Der Stil Schlinks ist uns vertraut (aus DER VORLESER, DAS WOCHENENDE, DIE ENKELIN). Die Lakonie ist hier gesteigert zu einem spröden Prosa-Gerippe ohne jedes Geschnörkel. Diese von allem Schönen entkernte Sprache eignet dem Gegenstand existenziellen Verlassenseins ganz besonders. Die gelegentliche emotionale Entkernung ist allerdings nicht nachvollziehbar. So fragt der ANDERE etwa, als er vom Hahnrei darüber unterrichtet wird, dass seine "Affäre" Lisa gestorben und er geleimter Weise nicht mit ihr, sondern mit dem betrogenen Ehemann korrespondiert hat, schlicht: "Woran ist sie gestorben?" (S. 139) - ohne weitere Überraschung oder gar Regung. Diese unrealistische Sachlichkeit in existenzieller Situation mussten wir schon in DIE ENKELIN monieren.

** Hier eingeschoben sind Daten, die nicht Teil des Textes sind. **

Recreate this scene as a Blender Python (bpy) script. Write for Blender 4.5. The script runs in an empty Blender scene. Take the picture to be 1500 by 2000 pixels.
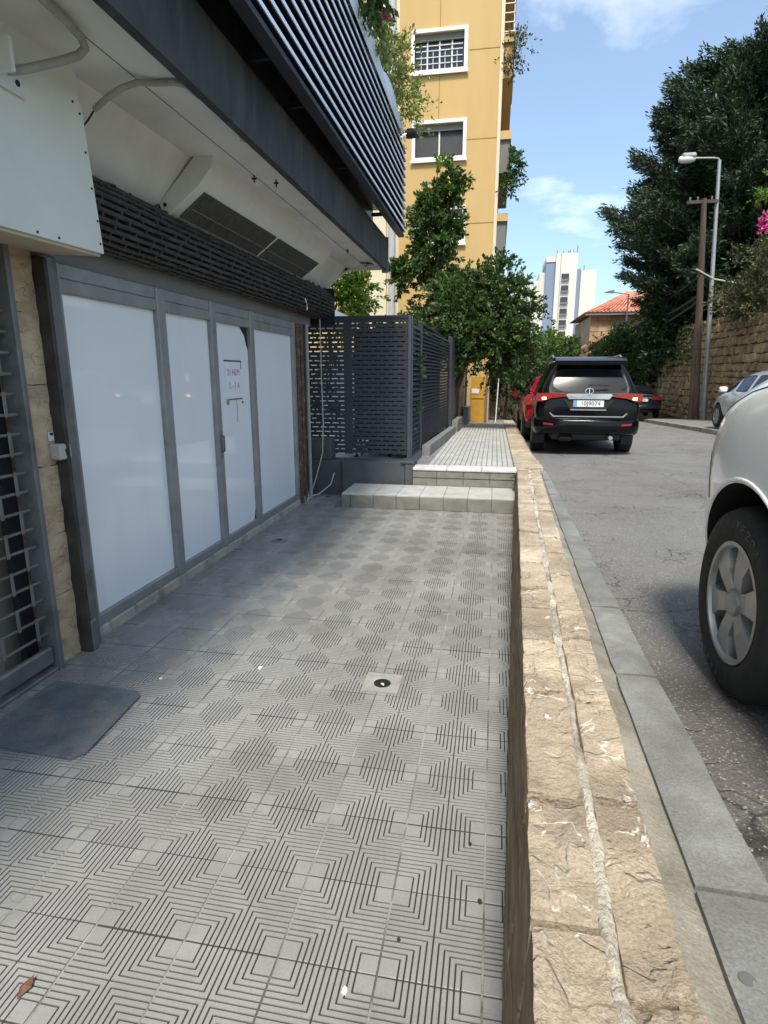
import bpy, bmesh, math, random
import numpy as np
from mathutils import Vector, Matrix, noise as mnoise

random.seed(7); np.random.seed(7)
S = bpy.context.scene
COL = S.collection
R_ = math.radians

# ------------------------------------------------------------------ camera
CAMZ = 1.69
FPX, PPX, PPY, VPX, HOR = 1150.0, 750.0, 1000.0, 968.0, 730.0      # photograph is 1500 x 2000
pitch = math.atan((PPY - HOR) / FPX)
yaw = math.atan((VPX - PPX) * math.cos(pitch) / FPX)
fh = Vector((-math.sin(yaw), math.cos(yaw), 0)); rt = Vector((math.cos(yaw), math.sin(yaw), 0))
fw = fh * math.cos(pitch) + Vector((0, 0, -math.sin(pitch))); up = rt.cross(fw)
cd = bpy.data.cameras.new('camera'); cam = bpy.data.objects.new('camera', cd); COL.objects.link(cam)
cam.matrix_world = Matrix(((rt.x, up.x, -fw.x, 0), (rt.y, up.y, -fw.y, 0), (rt.z, up.z, -fw.z, CAMZ), (0, 0, 0, 1)))
cd.sensor_fit = 'VERTICAL'; cd.sensor_height = 36; cd.lens = FPX / 2000 * 36
cd.clip_start = 0.05; cd.clip_end = 2000
S.camera = cam

# ------------------------------------------------------------------ light
SUN = Vector((0.04, -0.52, 0.85)).normalized()
w = bpy.data.worlds.new('World'); S.world = w; w.use_nodes = True
nt = w.node_tree; nt.nodes.clear()
out = nt.nodes.new('ShaderNodeOutputWorld'); bg = nt.nodes.new('ShaderNodeBackground')
sky = nt.nodes.new('ShaderNodeTexSky'); sky.sky_type = 'NISHITA'; sky.sun_disc = False
sky.sun_elevation = math.asin(SUN.z); sky.sun_rotation = math.atan2(SUN.x, SUN.y)
sky.air_density = 1.0; sky.dust_density = 2.2; sky.ozone_density = 1.2
tc = nt.nodes.new('ShaderNodeTexCoord')
sep = nt.nodes.new('ShaderNodeSeparateXYZ'); nt.links.new(tc.outputs['Generated'], sep.inputs[0])
def wm(op, a, b=None):
    n = nt.nodes.new('ShaderNodeMath'); n.operation = op
    for i, v in enumerate((a, b)):
        if v is None: continue
        if isinstance(v, (int, float)): n.inputs[i].default_value = v
        else: nt.links.new(v, n.inputs[i])
    return n.outputs[0]
zz = wm('ADD', wm('MAXIMUM', sep.outputs[2], 0.0), 0.12)
cmb = nt.nodes.new('ShaderNodeCombineXYZ')
nt.links.new(wm('DIVIDE', sep.outputs[0], zz), cmb.inputs[0]); nt.links.new(wm('DIVIDE', sep.outputs[1], zz), cmb.inputs[1])
cmb.inputs[2].default_value = 3.7
cn = nt.nodes.new('ShaderNodeTexNoise'); cn.inputs['Scale'].default_value = 1.15; cn.inputs['Detail'].default_value = 9
cn.inputs['Roughness'].default_value = 0.58; cn.inputs['Distortion'].default_value = 0.35
nt.links.new(cmb.outputs[0], cn.inputs['Vector'])
cr = nt.nodes.new('ShaderNodeValToRGB'); cr.color_ramp.elements[0].position = 0.54; cr.color_ramp.elements[1].position = 0.80
cr.color_ramp.elements[0].color = (0.10, 0.10, 0.10, 1); cr.color_ramp.elements[1].color = (0.88, 0.88, 0.88, 1)
nt.links.new(cn.outputs['Fac'], cr.inputs[0])
mx = nt.nodes.new('ShaderNodeMix'); mx.data_type = 'RGBA'
tint = nt.nodes.new('ShaderNodeMix'); tint.data_type = 'RGBA'; tint.blend_type = 'MULTIPLY'; tint.inputs[0].default_value = 1
nt.links.new(sky.outputs[0], tint.inputs[6]); tint.inputs[7].default_value = (0.87, 1.03, 1.08, 1)
nt.links.new(cr.outputs[0], mx.inputs[0]); nt.links.new(tint.outputs[2], mx.inputs[6]); mx.inputs[7].default_value = (7.5, 7.9, 8.4, 1)
nt.links.new(mx.outputs[2], bg.inputs[0]); bg.inputs[1].default_value = 0.115
nt.links.new(bg.outputs[0], out.inputs[0])
sd = bpy.data.lights.new('sun', 'SUN'); sd.energy = 2.5; sd.angle = R_(11); sd.color = (1, 0.93, 0.82)
so = bpy.data.objects.new('sun', sd); COL.objects.link(so); so.rotation_euler = SUN.to_track_quat('Z', 'Y').to_euler()
so.location = (0, 0, 30)
S.view_settings.view_transform = 'Standard'; S.view_settings.look = 'None'
S.view_settings.exposure = 0.93; S.view_settings.gamma = 1; S.view_settings.use_curve_mapping = False
S.render.engine = 'CYCLES'; S.cycles.use_denoising = True; S.cycles.max_bounces = 8

# ------------------------------------------------------------------ materials
MATS = {}
def mat(name, base, rough=0.6, var=0.15, scale=6.0, bump=0.0, bscale=60.0, metal=0.0, spec=0.5, coat=0.0,
        island=0.0, objrand=0.0, dirt=None, dscale=3.0, dpos=(0.5, 0.7), crack=None, cscale=3.0, cwidth=0.03,
        trans=0.0, emit=None, streak=None, attr=None, coord='world', cbump=0.0, damt=1.0, grain=0.0, gscale=220.0, speck=None, crack2=None, c2scale=14.0, c2width=0.02, bump2=0.0, b2scale=9.0, rvar=0.08, terr=None):
    m = bpy.data.materials.new(name); m.use_nodes = True; t = m.node_tree; N = t.nodes; L = t.links
    b = N['Principled BSDF']
    g = N.new('ShaderNodeNewGeometry'); co = g.outputs['Position']
    if coord == 'object':
        tcn = N.new('ShaderNodeTexCoord'); co = tcn.outputs['Object']
    if streak:
        mp = N.new('ShaderNodeMapping'); mp.inputs['Scale'].default_value = streak; L.new(co, mp.inputs[0]); co = mp.outputs[0]
    def nz(sc, det=5.0, dist=0.0, rg=0.55):
        n = N.new('ShaderNodeTexNoise'); n.inputs['Scale'].default_value = sc; n.inputs['Detail'].default_value = det
        n.inputs['Distortion'].default_value = dist; n.inputs['Roughness'].default_value = rg
        L.new(co, n.inputs['Vector']); return n.outputs['Fac']
    def mixc(fac, a, bb, mode='MIX'):
        n = N.new('ShaderNodeMix'); n.data_type = 'RGBA'; n.blend_type = mode
        if isinstance(fac, (int, float)): n.inputs[0].default_value = fac
        else: L.new(fac, n.inputs[0])
        for i, v in ((6, a), (7, bb)):
            if isinstance(v, tuple): n.inputs[i].default_value = (*v[:3], 1)
            else: L.new(v, n.inputs[i])
        return n.outputs[2]
    def ramp(x, p0, p1, v0=0.0, v1=1.0):
        n = N.new('ShaderNodeMapRange'); n.inputs[1].default_value = p0; n.inputs[2].default_value = p1
        n.inputs[3].default_value = v0; n.inputs[4].default_value = v1; L.new(x, n.inputs[0]); return n.outputs[0]
    lo = tuple(max(0, c * (1 - var)) for c in base); hi = tuple(min(1, c * (1 + var)) for c in base)
    col = mixc(ramp(nz(scale), 0.3, 0.7), lo, hi) if var > 0 else None
    if col is None:
        rgb = N.new('ShaderNodeRGB'); rgb.outputs[0].default_value = (*base, 1); col = rgb.outputs[0]
    if island > 0:
        col = mixc(1.0, col, mixc(g.outputs['Random Per Island'], tuple([1 - island] * 3), tuple([1 + island * 0.6] * 3)), 'MULTIPLY')
    if objrand > 0:
        oi = N.new('ShaderNodeObjectInfo')
        col = mixc(1.0, col, mixc(oi.outputs['Random'], tuple([1 - objrand] * 3), tuple([1 + objrand] * 3)), 'MULTIPLY')
    if dirt:
        dm = ramp(nz(dscale, 8, 0.4, 0.62), dpos[0], dpos[1], 0, damt); col = mixc(dm, col, dirt)
    hgt = None
    if crack:
        mp2 = N.new('ShaderNodeVectorMath'); mp2.operation = 'ADD'
        nn = N.new('ShaderNodeTexNoise'); nn.inputs['Scale'].default_value = cscale * 1.3; nn.inputs['Detail'].default_value = 4; L.new(co, nn.inputs['Vector'])
        sc = N.new('ShaderNodeVectorMath'); sc.operation = 'SCALE'; sc.inputs['Scale'].default_value = 0.9 / cscale
        L.new(nn.outputs['Color'], sc.inputs[0]); L.new(co, mp2.inputs[0]); L.new(sc.outputs[0], mp2.inputs[1])
        vo = N.new('ShaderNodeTexVoronoi'); vo.feature = 'DISTANCE_TO_EDGE'; vo.inputs['Scale'].default_value = cscale
        L.new(mp2.outputs[0], vo.inputs['Vector'])
        cf = ramp(vo.outputs['Distance'], 0.0, cwidth, 1.0, 0.0)
        # cracks fade in and out
        md = N.new('ShaderNodeMath'); md.operation = 'MULTIPLY'; L.new(cf, md.inputs[0]); L.new(ramp(nz(cscale * 0.7, 2), 0.45, 0.6), md.inputs[1])
        col = mixc(md.outputs[0], col, crack); hgt = md.outputs[0]
    if crack2:
        mq = N.new('ShaderNodeVectorMath'); mq.operation = 'ADD'
        nq = N.new('ShaderNodeTexNoise'); nq.inputs['Scale'].default_value = c2scale * 0.8; nq.inputs['Detail'].default_value = 5; L.new(co, nq.inputs['Vector'])
        sq_ = N.new('ShaderNodeVectorMath'); sq_.operation = 'SCALE'; sq_.inputs['Scale'].default_value = 1.6 / c2scale
        L.new(nq.outputs['Color'], sq_.inputs[0]); L.new(co, mq.inputs[0]); L.new(sq_.outputs[0], mq.inputs[1])
        vq = N.new('ShaderNodeTexVoronoi'); vq.feature = 'DISTANCE_TO_EDGE'; vq.inputs['Scale'].default_value = c2scale; L.new(mq.outputs[0], vq.inputs['Vector'])
        mq2 = N.new('ShaderNodeMath'); mq2.operation = 'MULTIPLY'; L.new(ramp(vq.outputs['Distance'], 0, c2width, 1, 0), mq2.inputs[0]); L.new(ramp(nz(c2scale * .45, 3), 0.48, 0.62), mq2.inputs[1])
        col = mixc(mq2.outputs[0], col, crack2)
        if hgt is None: hgt = mq2.outputs[0]
        else:
            ad = N.new('ShaderNodeMath'); ad.operation = 'ADD'; L.new(mq2.outputs[0], ad.inputs[0]); L.new(hgt, ad.inputs[1])
            hgt = mq2.outputs[0]
    tsum = None
    if terr:
        tn = nz(terr[0], 4, 1.2, 0.5)
        tm = N.new('ShaderNodeMath'); tm.operation = 'MULTIPLY'; L.new(tn, tm.inputs[0]); tm.inputs[1].default_value = terr[1]
        tf = N.new('ShaderNodeMath'); tf.operation = 'FRACT'; L.new(tm.outputs[0], tf.inputs[0])
        tl_ = N.new('ShaderNodeMath'); tl_.operation = 'FLOOR'; L.new(tm.outputs[0], tl_.inputs[0])
        ta = N.new('ShaderNodeMath'); ta.operation = 'ADD'; L.new(tl_.outputs[0], ta.inputs[0]); L.new(ramp(tf.outputs[0], 0.0, 0.14), ta.inputs[1])
        tsum = ta.outputs[0]
        te = N.new('ShaderNodeMath'); te.operation = 'MULTIPLY'; L.new(ramp(tf.outputs[0], 0.10, 0.20, 1, 0), te.inputs[0]); L.new(ramp(nz(terr[0] * 1.7, 3), 0.50, 0.58), te.inputs[1])
        te2 = N.new('ShaderNodeMath'); te2.operation = 'MULTIPLY'; L.new(te.outputs[0], te2.inputs[0]); L.new(ramp(tf.outputs[0], 0.03, 0.08), te2.inputs[1])
        col = mixc(te2.outputs[0], col, terr[3])
    if speck:
        vs_ = N.new('ShaderNodeTexVoronoi'); vs_.inputs['Scale'].default_value = speck[1]; L.new(co, vs_.inputs['Vector'])
        sp = N.new('ShaderNodeSeparateColor'); L.new(vs_.outputs['Color'], sp.inputs[0])
        col = mixc(ramp(sp.outputs[0], 1 - speck[2], 1 - speck[2] * .4), col, speck[0])
    if grain > 0:
        col = mixc(1.0, col, mixc(ramp(nz(gscale, 3, 0, .7), 0.3, 0.7), tuple([1 - grain] * 3), tuple([1 + grain] * 3)), 'MULTIPLY')
    if attr:
        at = N.new('ShaderNodeAttribute'); at.attribute_name = attr[0]; col = mixc(at.outputs['Fac'], col, attr[1])
    L.new(col, b.inputs['Base Color'])
    rn = ramp(nz(scale * 2.3), 0.3, 0.7, max(0, rough - rvar), min(1, rough + rvar))
    if attr:
        mr = N.new('ShaderNodeMix'); mr.data_type = 'FLOAT'; L.new(at.outputs['Fac'], mr.inputs[0]); L.new(rn, mr.inputs[2]); mr.inputs[3].default_value = 0.95; rn = mr.outputs[0]
    L.new(rn, b.inputs['Roughness'])
    b.inputs['Metallic'].default_value = metal
    b.inputs['Specular IOR Level'].default_value = spec
    b.inputs['Coat Weight'].default_value = coat; b.inputs['Coat Roughness'].default_value = 0.04
    if trans > 0:
        b.inputs['Transmission Weight'].default_value = trans
    if emit:
        b.inputs['Emission Color'].default_value = (*emit[0], 1); b.inputs['Emission Strength'].default_value = emit[1]
    if bump > 0:
        bp = N.new('ShaderNodeBump'); bp.inputs['Strength'].default_value = bump; bp.inputs['Distance'].default_value = 0.02
        hh = nz(bscale, 6, 0.1, 0.65)
        if hgt is not None and cbump > 0:
            sb = N.new('ShaderNodeMath'); sb.operation = 'MULTIPLY_ADD'; L.new(hgt, sb.inputs[0]); sb.inputs[1].default_value = -cbump; L.new(hh, sb.inputs[2]); hh = sb.outputs[0]
        if tsum is not None:
            t3 = N.new('ShaderNodeMath'); t3.operation = 'MULTIPLY_ADD'; L.new(tsum, t3.inputs[0]); t3.inputs[1].default_value = terr[2]; L.new(hh, t3.inputs[2]); hh = t3.outputs[0]
        if bump2 > 0:
            b2n = N.new('ShaderNodeMath'); b2n.operation = 'MULTIPLY_ADD'; L.new(nz(b2scale, 4, 0.6), b2n.inputs[0]); b2n.inputs[1].default_value = bump2; L.new(hh, b2n.inputs[2]); hh = b2n.outputs[0]
        L.new(hh, bp.inputs['Height']); L.new(bp.outputs[0], b.inputs['Normal'])
    MATS[name] = m
    return m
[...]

Wenn man sich in Schlink eingelesen hat, kann man darauf vertrauen, dass einem Vertrautes wieder begegnet: Die Protagonisten spielen Schach, trinken Wein, sind Musikkenner, entstammen einer "bevorzugten Gesellschaftsschicht" (R. Musil), sind eher im Ruhestand als noch beruflich tätig, leben gediegen bildungsbürgerlich, sind aber trotzdem unglücklich und einsam. Das Vertraute schafft also kein Vertrauen, sondern eher das Gefühl von Fremdheit.